**Task statement**
Print out the material that follows word for word.

Dataset records
= = =

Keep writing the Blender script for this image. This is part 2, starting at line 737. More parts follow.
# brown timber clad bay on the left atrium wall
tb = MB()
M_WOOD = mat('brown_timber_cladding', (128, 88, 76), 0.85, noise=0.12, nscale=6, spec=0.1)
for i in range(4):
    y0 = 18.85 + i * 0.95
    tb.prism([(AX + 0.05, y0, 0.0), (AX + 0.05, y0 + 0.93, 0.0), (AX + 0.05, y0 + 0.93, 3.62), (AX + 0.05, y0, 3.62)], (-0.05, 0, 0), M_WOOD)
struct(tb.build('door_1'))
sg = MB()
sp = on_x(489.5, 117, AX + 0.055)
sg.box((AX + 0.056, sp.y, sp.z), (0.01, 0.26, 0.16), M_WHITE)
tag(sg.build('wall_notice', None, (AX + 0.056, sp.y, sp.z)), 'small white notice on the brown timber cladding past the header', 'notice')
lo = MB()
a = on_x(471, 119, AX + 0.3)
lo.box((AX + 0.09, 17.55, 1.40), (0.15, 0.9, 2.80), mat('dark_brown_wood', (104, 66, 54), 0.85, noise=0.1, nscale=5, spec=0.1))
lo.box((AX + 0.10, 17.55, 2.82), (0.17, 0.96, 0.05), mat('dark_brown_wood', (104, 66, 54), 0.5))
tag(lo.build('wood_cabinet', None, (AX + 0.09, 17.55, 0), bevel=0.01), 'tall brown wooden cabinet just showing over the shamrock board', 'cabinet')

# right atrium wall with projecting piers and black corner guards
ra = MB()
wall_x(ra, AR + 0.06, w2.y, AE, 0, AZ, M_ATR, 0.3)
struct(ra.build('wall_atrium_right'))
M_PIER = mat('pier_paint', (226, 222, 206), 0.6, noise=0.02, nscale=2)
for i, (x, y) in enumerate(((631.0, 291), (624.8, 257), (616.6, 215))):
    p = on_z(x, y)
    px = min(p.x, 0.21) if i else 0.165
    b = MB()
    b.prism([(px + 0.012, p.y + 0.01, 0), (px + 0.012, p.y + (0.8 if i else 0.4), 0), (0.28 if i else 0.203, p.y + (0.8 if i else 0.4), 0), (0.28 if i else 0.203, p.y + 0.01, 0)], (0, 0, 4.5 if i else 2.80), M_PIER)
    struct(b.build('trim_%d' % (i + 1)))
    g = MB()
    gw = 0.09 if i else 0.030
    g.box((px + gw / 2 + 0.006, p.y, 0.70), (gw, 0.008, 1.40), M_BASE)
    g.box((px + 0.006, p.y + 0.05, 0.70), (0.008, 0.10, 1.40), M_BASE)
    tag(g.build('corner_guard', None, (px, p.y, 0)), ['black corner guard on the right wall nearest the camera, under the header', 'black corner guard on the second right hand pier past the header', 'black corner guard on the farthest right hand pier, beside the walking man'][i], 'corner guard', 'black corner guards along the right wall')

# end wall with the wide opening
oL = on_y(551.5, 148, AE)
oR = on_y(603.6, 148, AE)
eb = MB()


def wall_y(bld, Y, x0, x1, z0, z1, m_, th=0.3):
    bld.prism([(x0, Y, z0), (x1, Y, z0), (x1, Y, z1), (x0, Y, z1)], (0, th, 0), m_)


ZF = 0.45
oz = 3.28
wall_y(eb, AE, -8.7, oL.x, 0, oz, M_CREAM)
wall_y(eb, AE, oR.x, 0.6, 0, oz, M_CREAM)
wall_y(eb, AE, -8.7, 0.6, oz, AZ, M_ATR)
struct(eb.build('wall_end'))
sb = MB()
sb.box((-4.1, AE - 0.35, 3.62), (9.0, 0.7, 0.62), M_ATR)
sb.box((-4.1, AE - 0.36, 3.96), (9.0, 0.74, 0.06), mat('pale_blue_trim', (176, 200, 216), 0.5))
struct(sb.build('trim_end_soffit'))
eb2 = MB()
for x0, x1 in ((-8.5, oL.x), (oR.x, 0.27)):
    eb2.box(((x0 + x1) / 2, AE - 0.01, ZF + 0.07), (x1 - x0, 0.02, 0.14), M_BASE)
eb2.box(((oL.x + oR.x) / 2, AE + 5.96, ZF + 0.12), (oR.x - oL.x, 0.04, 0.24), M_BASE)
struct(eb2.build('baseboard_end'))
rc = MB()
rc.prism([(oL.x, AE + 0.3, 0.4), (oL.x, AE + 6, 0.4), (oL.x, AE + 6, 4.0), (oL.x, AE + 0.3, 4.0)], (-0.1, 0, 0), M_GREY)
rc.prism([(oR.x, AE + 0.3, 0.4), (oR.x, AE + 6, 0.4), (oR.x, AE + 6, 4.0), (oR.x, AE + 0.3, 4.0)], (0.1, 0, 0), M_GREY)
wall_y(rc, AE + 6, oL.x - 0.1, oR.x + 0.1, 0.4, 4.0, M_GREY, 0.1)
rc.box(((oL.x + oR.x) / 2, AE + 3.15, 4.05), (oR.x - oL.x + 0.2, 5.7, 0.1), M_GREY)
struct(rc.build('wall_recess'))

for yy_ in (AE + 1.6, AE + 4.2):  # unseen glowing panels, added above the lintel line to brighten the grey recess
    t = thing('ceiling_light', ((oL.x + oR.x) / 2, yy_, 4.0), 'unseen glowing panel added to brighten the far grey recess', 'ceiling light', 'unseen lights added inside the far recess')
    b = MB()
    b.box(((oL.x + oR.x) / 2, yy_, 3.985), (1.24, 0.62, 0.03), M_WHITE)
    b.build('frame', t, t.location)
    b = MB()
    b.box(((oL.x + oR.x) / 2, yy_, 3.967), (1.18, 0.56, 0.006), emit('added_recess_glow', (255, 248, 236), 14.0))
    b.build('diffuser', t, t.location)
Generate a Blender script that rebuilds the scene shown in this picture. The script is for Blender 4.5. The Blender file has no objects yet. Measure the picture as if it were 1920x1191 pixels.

= = =

**Answer to the problem**
Keep writing the Blender script for this image. This is part 2, starting at line 737. More parts follow.
# brown timber clad bay on the left atrium wall
tb = MB()
M_WOOD = mat('brown_timber_cladding', (128, 88, 76), 0.85, noise=0.12, nscale=6, spec=0.1)
for i in range(4):
    y0 = 18.85 + i * 0.95
    tb.prism([(AX + 0.05, y0, 0.0), (AX + 0.05, y0 + 0.93, 0.0), (AX + 0.05, y0 + 0.93, 3.62), (AX + 0.05, y0, 3.62)], (-0.05, 0, 0), M_WOOD)
struct(tb.build('door_1'))
sg = MB()
sp = on_x(489.5, 117, AX + 0.055)
sg.box((AX + 0.056, sp.y, sp.z), (0.01, 0.26, 0.16), M_WHITE)
tag(sg.build('wall_notice', None, (AX + 0.056, sp.y, sp.z)), 'small white notice on the brown timber cladding past the header', 'notice')
lo = MB()
a = on_x(471, 119, AX + 0.3)
lo.box((AX + 0.09, 17.55, 1.40), (0.15, 0.9, 2.80), mat('dark_brown_wood', (104, 66, 54), 0.85, noise=0.1, nscale=5, spec=0.1))
lo.box((AX + 0.10, 17.55, 2.82), (0.17, 0.96, 0.05), mat('dark_brown_wood', (104, 66, 54), 0.5))
tag(lo.build('wood_cabinet', None, (AX + 0.09, 17.55, 0), bevel=0.01), 'tall brown wooden cabinet just showing over the shamrock board', 'cabinet')

# right atrium wall with projecting piers and black corner guards
ra = MB()
wall_x(ra, AR + 0.06, w2.y, AE, 0, AZ, M_ATR, 0.3)
struct(ra.build('wall_atrium_right'))
M_PIER = mat('pier_paint', (226, 222, 206), 0.6, noise=0.02, nscale=2)
for i, (x, y) in enumerate(((631.0, 291), (624.8, 257), (616.6, 215))):
    p = on_z(x, y)
    px = min(p.x, 0.21) if i else 0.165
    b = MB()
    b.prism([(px + 0.012, p.y + 0.01, 0), (px + 0.012, p.y + (0.8 if i else 0.4), 0), (0.28 if i else 0.203, p.y + (0.8 if i else 0.4), 0), (0.28 if i else 0.203, p.y + 0.01, 0)], (0, 0, 4.5 if i else 2.80), M_PIER)
    struct(b.build('trim_%d' % (i + 1)))
    g = MB()
    gw = 0.09 if i else 0.030
    g.box((px + gw / 2 + 0.006, p.y, 0.70), (gw, 0.008, 1.40), M_BASE)
    g.box((px + 0.006, p.y + 0.05, 0.70), (0.008, 0.10, 1.40), M_BASE)
    tag(g.build('corner_guard', None, (px, p.y, 0)), ['black corner guard on the right wall nearest the camera, under the header', 'black corner guard on the second right hand pier past the header', 'black corner guard on the farthest right hand pier, beside the walking man'][i], 'corner guard', 'black corner guards along the right wall')

# end wall with the wide opening
oL = on_y(551.5, 148, AE)
oR = on_y(603.6, 148, AE)
eb = MB()


def wall_y(bld, Y, x0, x1, z0, z1, m_, th=0.3):
    bld.prism([(x0, Y, z0), (x1, Y, z0), (x1, Y, z1), (x0, Y, z1)], (0, th, 0), m_)


ZF = 0.45
oz = 3.28
wall_y(eb, AE, -8.7, oL.x, 0, oz, M_CREAM)
wall_y(eb, AE, oR.x, 0.6, 0, oz, M_CREAM)
wall_y(eb, AE, -8.7, 0.6, oz, AZ, M_ATR)
struct(eb.build('wall_end'))
sb = MB()
sb.box((-4.1, AE - 0.35, 3.62), (9.0, 0.7, 0.62), M_ATR)
sb.box((-4.1, AE - 0.36, 3.96), (9.0, 0.74, 0.06), mat('pale_blue_trim', (176, 200, 216), 0.5))
struct(sb.build('trim_end_soffit'))
eb2 = MB()
for x0, x1 in ((-8.5, oL.x), (oR.x, 0.27)):
    eb2.box(((x0 + x1) / 2, AE - 0.01, ZF + 0.07), (x1 - x0, 0.02, 0.14), M_BASE)
eb2.box(((oL.x + oR.x) / 2, AE + 5.96, ZF + 0.12), (oR.x - oL.x, 0.04, 0.24), M_BASE)
struct(eb2.build('baseboard_end'))
rc = MB()
rc.prism([(oL.x, AE + 0.3, 0.4), (oL.x, AE + 6, 0.4), (oL.x, AE + 6, 4.0), (oL.x, AE + 0.3, 4.0)], (-0.1, 0, 0), M_GREY)
rc.prism([(oR.x, AE + 0.3, 0.4), (oR.x, AE + 6, 0.4), (oR.x, AE + 6, 4.0), (oR.x, AE + 0.3, 4.0)], (0.1, 0, 0), M_GREY)
wall_y(rc, AE + 6, oL.x - 0.1, oR.x + 0.1, 0.4, 4.0, M_GREY, 0.1)
rc.box(((oL.x + oR.x) / 2, AE + 3.15, 4.05), (oR.x - oL.x + 0.2, 5.7, 0.1), M_GREY)
struct(rc.build('wall_recess'))

for yy_ in (AE + 1.6, AE + 4.2):  # unseen glowing panels, added above the lintel line to brighten the grey recess
    t = thing('ceiling_light', ((oL.x + oR.x) / 2, yy_, 4.0), 'unseen glowing panel added to brighten the far grey recess', 'ceiling light', 'unseen lights added inside the far recess')
    b = MB()
    b.box(((oL.x + oR.x) / 2, yy_, 3.985), (1.24, 0.62, 0.03), M_WHITE)
    b.build('frame', t, t.location)
    b = MB()
    b.box(((oL.x + oR.x) / 2, yy_, 3.967), (1.18, 0.56, 0.006), emit('added_recess_glow', (255, 248, 236), 14.0))
    b.build('diffuser', t, t.location)
Generate a Blender script that rebuilds the scene shown in this picture. The script is for Blender 4.5. The Blender file has no objects yet. Measure the picture as if it were 1920x1191 pixels.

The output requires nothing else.